Vol.19 「生ビールのお客様」。言い方に問題あり?
「生ビールのお客様は?」「サワーのお客様は?」…など、商品をテーブルに運んだ際、どの商品がどのお客の注文商品なのかを確認しながら提供サービスを行なうケースが多い。多くの店で見かけるシーンだが、この言い方に問題はないのだろうか。
最近は、堅苦しさが敬遠されるということで、気軽さを重視した接客を行なう店が多く、それにともなって、飲食業界で使われる接客用語もカジュアル化が進んでいる。
しかし、中にはプロとしての自覚がなかったり、フレンドリー過ぎる言葉遣いでお客様を不快な気分にさせてしまうケースもある。もちろん堅苦しくなる必要はないが、やはり接客においては、「丁寧で正確な言葉遣い」が大前提である。
同じようにフレンドリーに接していても、お客様に「親しげでいい感じ」と取られる場合と、「馴れ馴れしくて不愉快だ!」と取られる場合がある。こうした差がつく要因の一つも、言葉遣いにあるのだ。
マンガの『よろずや食堂』の場面においても、まず、言葉遣いに問題がある。「生ビールのお客様?」ではなく、「生ビールご注文のお客様は?」と“ご注文”を省かないのが正解。こうした細かい言葉遣いの違いを、きちんと認識しておきたい。

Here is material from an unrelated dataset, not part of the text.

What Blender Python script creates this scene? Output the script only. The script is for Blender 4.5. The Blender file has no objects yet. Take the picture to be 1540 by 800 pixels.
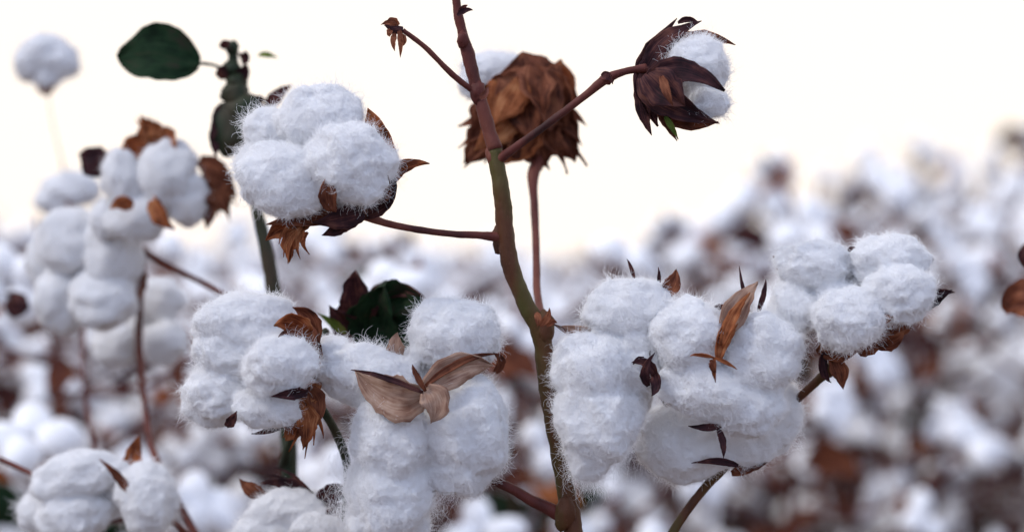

例えば、利用料金が1,000円のお客様から1,000円を頂いた場合も、「1,000円お預かりいたします」というフレーズをよく聞くが、これも間違い。「1,000円丁度いただきます」というのが正解だろう。
また、『よろずや食堂』の場面では、言葉遣いの問題だけでなく、そもそも、もっとよい聞き方がある。
4人のうち3人がビール、1人が酎ハイなのだから、「酎ハイご注文のお客様は?」と聞けば、1人に答えてもらうだけで済む。人数が多い方に手をあげてもらうのは、ちょっと非効率だ。
そして、もう一歩進め、テーブルに「ポジショニング制」を導入してみてはどうだろう。『よろずや食堂』の場面では、それほど複雑な注文内容ではないので、基本的にはスタッフに注文内容を暗記してもらいたいところであるが、ポジショニング制にすれば記憶に頼る必要もなくなる。
ポジショニング制とは、テーブル番号だけでなく、お客様が座る各席にもポジショニングの符号を付けておくという方法。その符号は店ごとに決めてかまわないが、例えば、左奥から時計回りに1、2、3、4と決めておけばよい。こうしてポジショニングの符号を決めて注文伝票に記しておけば、注文を受けたスタッフと、提供サービスを行なうスタッフが変わってしまっても対応することができる。
ポジショニング制でサービス力を向上した居酒屋
D店は地方都市の商店街の中にある居酒屋である。グループ客が多いD店では、以前から一組当たりのドリンクの注文数が多い店であった。そのため、ドリンクの提供サービス時に、「生ビールのお客様?」「レモンサワーのお客様?」「梅酒のお客様?」などと聞くことが、当たり前になっていた。
そこで、伝票にポジショニングを書くことにした。例えば、6人のグループ客からドリンクの注文を受ける際、そのうち4人が生ビールで、残りの2人のうち1人がレモンサワー、もう1人が梅酒だったら、伝票に「レモンサワー1ー3(1番テーブルのポジション3)」、「梅酒1ー6(1番テーブルのポジション6)」と記入。これを見れば、レモンサワーと梅酒をどのお客様が注文したか分かり、残りのお客様が生ビールであることも分かる。
このポジショニング制によって、商品提供のサービスレベルを向上することに成功した。
丁寧で正確な言葉遣いを
接客においては、フレンドリー過ぎる言葉遣いでお客様を不快な気分にさせてしまうケースがある。堅苦しくなる必要はないが、接客では「丁寧で正確な言葉遣い」が大前提だ。好印象のフレンドリーな接客を行なうためにも、いま一度、接客の言葉遣いを見直したい。